* Begin EXERCISE DATA *
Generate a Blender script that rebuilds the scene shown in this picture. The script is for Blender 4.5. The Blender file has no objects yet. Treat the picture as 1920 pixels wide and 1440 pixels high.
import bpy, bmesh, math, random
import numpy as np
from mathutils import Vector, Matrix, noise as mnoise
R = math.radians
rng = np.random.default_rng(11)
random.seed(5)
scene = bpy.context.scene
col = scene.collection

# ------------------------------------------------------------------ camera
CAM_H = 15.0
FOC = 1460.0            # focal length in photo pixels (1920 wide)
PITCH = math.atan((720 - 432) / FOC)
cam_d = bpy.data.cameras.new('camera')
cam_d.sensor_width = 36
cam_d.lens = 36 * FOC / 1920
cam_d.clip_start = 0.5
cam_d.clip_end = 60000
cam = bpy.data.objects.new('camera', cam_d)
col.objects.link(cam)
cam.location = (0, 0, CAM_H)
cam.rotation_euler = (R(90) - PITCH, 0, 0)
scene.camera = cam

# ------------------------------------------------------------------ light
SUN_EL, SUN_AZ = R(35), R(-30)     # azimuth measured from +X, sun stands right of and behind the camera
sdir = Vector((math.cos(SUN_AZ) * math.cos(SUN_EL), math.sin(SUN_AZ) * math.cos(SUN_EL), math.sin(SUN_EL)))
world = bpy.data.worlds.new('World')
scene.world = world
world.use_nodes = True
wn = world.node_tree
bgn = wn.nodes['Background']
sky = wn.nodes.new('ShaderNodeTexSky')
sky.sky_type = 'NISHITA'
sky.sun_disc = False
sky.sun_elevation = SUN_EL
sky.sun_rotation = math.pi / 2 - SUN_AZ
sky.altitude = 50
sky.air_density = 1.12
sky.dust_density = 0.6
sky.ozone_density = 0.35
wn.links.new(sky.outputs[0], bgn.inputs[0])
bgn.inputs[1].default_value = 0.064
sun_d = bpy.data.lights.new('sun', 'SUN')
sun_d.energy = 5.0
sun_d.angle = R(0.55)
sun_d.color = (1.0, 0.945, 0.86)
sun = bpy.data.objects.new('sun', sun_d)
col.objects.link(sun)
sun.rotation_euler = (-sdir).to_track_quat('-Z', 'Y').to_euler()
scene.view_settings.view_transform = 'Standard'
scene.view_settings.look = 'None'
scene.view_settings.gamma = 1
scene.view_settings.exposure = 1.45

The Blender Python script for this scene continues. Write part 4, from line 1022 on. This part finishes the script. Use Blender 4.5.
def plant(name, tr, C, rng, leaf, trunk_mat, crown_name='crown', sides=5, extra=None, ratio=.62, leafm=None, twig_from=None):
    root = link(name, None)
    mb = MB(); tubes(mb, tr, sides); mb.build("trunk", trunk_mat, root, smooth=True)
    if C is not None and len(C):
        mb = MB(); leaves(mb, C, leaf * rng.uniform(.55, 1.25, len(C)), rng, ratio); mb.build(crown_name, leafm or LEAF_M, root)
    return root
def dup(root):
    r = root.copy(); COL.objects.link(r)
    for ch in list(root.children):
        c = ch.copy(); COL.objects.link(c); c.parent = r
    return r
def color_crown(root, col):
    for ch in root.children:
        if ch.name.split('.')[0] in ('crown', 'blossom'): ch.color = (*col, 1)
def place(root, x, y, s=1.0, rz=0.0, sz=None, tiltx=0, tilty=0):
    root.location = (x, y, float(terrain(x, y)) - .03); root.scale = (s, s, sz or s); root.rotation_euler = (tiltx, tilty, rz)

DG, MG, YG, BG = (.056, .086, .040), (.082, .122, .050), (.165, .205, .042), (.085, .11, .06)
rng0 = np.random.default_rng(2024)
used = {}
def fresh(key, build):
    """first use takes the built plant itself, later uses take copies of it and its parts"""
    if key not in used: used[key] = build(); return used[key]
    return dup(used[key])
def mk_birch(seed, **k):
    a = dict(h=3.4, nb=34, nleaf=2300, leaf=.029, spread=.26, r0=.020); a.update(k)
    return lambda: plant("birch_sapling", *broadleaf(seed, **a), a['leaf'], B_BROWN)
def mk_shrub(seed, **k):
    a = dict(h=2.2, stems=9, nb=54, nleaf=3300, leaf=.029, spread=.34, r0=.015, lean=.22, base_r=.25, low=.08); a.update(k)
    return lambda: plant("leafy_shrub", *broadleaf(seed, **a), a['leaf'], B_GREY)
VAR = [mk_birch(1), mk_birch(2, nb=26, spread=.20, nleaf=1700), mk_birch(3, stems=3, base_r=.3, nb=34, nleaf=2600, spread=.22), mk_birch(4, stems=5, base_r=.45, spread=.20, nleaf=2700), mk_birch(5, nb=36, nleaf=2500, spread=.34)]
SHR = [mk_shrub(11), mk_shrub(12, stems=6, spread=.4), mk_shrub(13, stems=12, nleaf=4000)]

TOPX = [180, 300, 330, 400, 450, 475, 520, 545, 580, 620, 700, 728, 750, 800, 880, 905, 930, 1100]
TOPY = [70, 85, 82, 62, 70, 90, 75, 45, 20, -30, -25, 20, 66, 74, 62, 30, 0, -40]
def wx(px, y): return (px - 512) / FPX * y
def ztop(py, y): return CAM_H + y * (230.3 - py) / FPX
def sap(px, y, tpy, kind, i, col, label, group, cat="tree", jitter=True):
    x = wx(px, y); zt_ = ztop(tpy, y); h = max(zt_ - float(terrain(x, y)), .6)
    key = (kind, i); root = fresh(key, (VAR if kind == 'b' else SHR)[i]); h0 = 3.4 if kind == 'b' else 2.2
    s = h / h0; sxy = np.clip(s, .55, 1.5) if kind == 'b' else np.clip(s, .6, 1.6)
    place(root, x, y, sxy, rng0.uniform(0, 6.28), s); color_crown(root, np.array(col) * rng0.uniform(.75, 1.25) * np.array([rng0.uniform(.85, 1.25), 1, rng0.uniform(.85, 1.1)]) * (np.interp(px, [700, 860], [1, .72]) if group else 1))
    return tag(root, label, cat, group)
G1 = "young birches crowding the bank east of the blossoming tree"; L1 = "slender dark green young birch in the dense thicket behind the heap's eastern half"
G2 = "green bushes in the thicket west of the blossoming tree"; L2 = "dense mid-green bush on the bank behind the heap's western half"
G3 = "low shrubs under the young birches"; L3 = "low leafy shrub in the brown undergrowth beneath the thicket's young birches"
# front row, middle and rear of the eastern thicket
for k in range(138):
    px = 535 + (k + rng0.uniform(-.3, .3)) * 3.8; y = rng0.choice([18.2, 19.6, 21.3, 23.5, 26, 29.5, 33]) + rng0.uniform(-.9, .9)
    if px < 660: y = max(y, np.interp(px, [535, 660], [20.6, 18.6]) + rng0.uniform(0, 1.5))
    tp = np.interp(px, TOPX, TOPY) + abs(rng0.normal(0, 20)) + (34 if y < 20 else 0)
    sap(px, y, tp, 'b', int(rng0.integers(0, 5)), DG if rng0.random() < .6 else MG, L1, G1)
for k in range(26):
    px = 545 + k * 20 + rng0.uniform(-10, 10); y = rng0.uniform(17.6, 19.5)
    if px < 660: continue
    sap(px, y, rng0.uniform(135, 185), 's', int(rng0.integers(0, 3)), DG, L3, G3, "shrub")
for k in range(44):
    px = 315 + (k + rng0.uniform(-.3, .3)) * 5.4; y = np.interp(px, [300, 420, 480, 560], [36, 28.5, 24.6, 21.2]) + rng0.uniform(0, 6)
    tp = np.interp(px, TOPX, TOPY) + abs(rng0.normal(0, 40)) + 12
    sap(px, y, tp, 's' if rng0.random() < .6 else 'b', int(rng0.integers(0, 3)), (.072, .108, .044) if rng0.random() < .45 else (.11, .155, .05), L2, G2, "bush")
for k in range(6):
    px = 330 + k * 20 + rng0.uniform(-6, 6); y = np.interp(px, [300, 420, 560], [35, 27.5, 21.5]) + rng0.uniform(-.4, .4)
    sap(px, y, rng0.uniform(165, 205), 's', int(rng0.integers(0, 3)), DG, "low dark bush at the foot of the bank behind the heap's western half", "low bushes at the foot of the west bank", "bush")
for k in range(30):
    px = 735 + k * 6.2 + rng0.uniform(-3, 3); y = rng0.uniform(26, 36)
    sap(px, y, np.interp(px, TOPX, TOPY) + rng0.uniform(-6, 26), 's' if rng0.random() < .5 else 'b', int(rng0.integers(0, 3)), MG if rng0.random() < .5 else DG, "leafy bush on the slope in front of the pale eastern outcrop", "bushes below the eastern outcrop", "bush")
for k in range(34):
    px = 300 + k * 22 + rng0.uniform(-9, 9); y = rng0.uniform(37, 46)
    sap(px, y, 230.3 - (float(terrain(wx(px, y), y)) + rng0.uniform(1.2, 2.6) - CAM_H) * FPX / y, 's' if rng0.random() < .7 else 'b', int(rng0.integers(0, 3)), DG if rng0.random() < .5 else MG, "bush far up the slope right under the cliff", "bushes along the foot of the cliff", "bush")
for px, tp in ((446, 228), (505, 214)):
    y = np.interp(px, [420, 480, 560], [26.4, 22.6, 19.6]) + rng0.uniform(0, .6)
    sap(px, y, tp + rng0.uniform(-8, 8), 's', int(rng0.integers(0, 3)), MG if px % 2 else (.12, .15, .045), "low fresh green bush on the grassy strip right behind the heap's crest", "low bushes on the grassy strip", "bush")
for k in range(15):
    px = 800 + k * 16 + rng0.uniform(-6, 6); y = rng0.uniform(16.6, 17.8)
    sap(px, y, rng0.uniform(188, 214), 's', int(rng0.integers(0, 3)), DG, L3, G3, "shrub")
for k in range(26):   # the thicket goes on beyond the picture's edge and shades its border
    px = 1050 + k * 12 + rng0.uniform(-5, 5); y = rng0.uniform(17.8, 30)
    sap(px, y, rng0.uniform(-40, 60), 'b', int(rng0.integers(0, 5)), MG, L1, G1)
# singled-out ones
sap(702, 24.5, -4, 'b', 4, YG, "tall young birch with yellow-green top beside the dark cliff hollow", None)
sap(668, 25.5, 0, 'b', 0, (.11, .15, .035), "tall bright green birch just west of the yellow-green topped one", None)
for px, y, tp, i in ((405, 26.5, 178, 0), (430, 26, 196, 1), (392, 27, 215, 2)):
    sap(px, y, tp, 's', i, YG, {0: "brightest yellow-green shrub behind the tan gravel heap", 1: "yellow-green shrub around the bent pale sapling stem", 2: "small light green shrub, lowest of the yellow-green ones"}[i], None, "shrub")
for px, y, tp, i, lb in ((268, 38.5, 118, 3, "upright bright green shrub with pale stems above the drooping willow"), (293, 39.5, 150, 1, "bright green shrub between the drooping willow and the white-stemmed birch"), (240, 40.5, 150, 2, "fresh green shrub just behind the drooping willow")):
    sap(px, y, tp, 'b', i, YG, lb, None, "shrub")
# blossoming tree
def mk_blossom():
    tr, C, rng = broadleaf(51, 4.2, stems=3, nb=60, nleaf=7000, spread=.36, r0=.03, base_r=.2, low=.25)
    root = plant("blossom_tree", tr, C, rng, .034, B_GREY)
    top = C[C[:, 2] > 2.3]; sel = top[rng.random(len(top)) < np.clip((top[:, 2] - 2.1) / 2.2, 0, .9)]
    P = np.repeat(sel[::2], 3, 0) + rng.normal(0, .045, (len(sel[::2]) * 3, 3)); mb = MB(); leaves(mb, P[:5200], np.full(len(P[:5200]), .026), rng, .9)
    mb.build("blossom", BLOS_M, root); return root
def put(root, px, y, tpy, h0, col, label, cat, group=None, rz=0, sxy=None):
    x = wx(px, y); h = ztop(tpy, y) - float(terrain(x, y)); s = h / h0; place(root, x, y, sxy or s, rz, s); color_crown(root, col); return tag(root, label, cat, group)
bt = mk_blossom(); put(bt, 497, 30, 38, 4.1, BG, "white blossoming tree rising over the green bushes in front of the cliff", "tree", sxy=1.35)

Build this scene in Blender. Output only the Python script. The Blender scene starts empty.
* End EXERCISE DATA *
JOB
Only the lines from the one with "if px < 660: y" up to the one with "px = 315 + (k" should be repeated, both included, exactly as they appear.

THE RESPONSE
    if px < 660: y = max(y, np.interp(px, [535, 660], [20.6, 18.6]) + rng0.uniform(0, 1.5))
    tp = np.interp(px, TOPX, TOPY) + abs(rng0.normal(0, 20)) + (34 if y < 20 else 0)
    sap(px, y, tp, 'b', int(rng0.integers(0, 5)), DG if rng0.random() < .6 else MG, L1, G1)
for k in range(26):
    px = 545 + k * 20 + rng0.uniform(-10, 10); y = rng0.uniform(17.6, 19.5)
    if px < 660: continue
    sap(px, y, rng0.uniform(135, 185), 's', int(rng0.integers(0, 3)), DG, L3, G3, "shrub")
for k in range(44):
    px = 315 + (k + rng0.uniform(-.3, .3)) * 5.4; y = np.interp(px, [300, 420, 480, 560], [36, 28.5, 24.6, 21.2]) + rng0.uniform(0, 6)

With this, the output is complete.